Camere sciolte alla Befana, urne aperte tra febbraio e marzo, quando gli italiani che potranno permetterselo saranno in settimana bianca: questo, in sintesi, lo schema di massima sul quale al Quirinale stanno lavorando, questa la mappa per accompagnare il cambio di legislatura e affidare l’incarico di governo al nuovo (?) presidente del Consiglio. Ma il 6 gennaio è la data limite, il termine ultimo per un buon esito dell’operazione: se ci saranno le condizioni, il capo dello Stato potrebbe suonare la campanella anche prima, anche a Natale.
Tutto ciò perché Giorgio Napolitano, come ha spiegato chiaramente nel messaggio di sabato al meeting di Cernobbio,vuole«adoperarsi perché venga dato seguito e sviluppo alle scelte concertare in sede europea», cioè amministrare il Paese seguendo l’agenda Monti, se non con Monti stesso alla guida. Un obbiettivo che il presidente perseguirà con fermezza «fino al termine del mio mandato », il 12 maggio 2013.
Dunque i margini sono abbastanza stretti. Se il capo dello Stato vuole continuare a gestire la partita, a «vigilare sugli impegni presi», deve anticipare il gong perché la procedura non sia troppo a ridosso con la fine del suo settennato. Ci sono infatti dei protocolli complicati da rispettare, dei tempi che non si possono comprimere.

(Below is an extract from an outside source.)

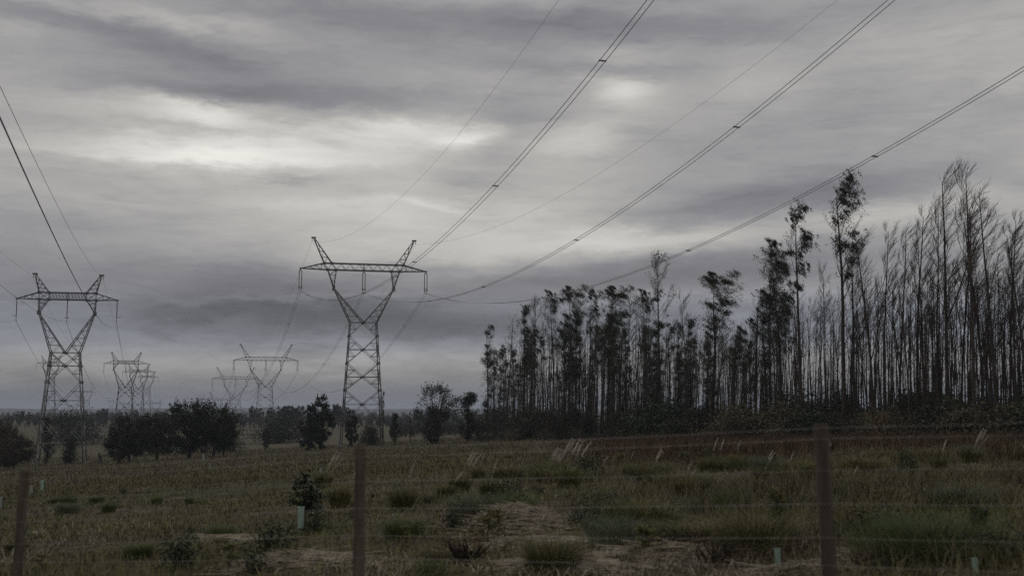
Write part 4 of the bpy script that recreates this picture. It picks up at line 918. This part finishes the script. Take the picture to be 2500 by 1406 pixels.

La Costituzione, ad esempio, stabilisce che dallo scioglimento delle Camere al voto non devono passare più settanta giorni. E dopo le elezioni, servono diverse settimane per la nomina dei presidenti di Montecitorio e Palazzo Madama, la formazione dei gruppi parlamentari, le consultazioni ufficiali, l’incarico,il voto di fiducia.Da qui la scelta di mandare il Paese alle urne in pieno inverno.
Quattro mesi allora, poi tutti a casa. Ma forse manca pure meno alla fine della sedicesima legislatura. Da settimane in Transatlantico si scommette sulla data precisa del «tana libera tutti», ma sono troppe le variabili e le incognite per una previsione esatta. Da un lato, prima di sciogliere, Napolitano deve attendere che il Parlamento approvi la legge di stabilità, la vecchia Finanziaria. E quindi si aspetta «una costruttiva conclusione della legislatura che porti a compimento il densissimo programma di provvedimenti». Dall’altro lato, spera che i partiti riescano in extremis a mettersi d’accordo per una riforma delle legge elettorale, in modo da rendergli più facile il lavoro per il dopo.
Se infatti proprio in questi giorni sta crescendo il partito del «Monti bis», se pure aumentano gli inviti dei circoli finanziari internazionali e le pressioni delle cancellerie europee perché l’Italia tenga ancora il Professore a Palazzo Chigi, il Colle non può e non vuole prendere impegni. La soluzione del puzzle dipenderà infatti dai pezzi che Napolitano avrà sul suo tavolo, ossia dai rapporti di forza che usciranno dal nuovo Parlamento. «Non solo in Italia- ha detto al Cernobbio- ma in tutte le democrazie le elezioni presentano delle incognite e degli esiti incerti ».
Quanti seggi prenderanno i grillini? Chi prevarrà tra i tre partiti della strana maggioranza ABC che oggi sostengono Monti? In conclusione, bisogna «avere fiducia sulla maturità delle opinioni pubbliche», però «non possiamo farci illusioni perché resta molto da fare data la gravità del debito pubblico e la ripresa dell’economia è lontana ». La strada però è segnata, è sempre la stessa: sangue, sudore e lacrime.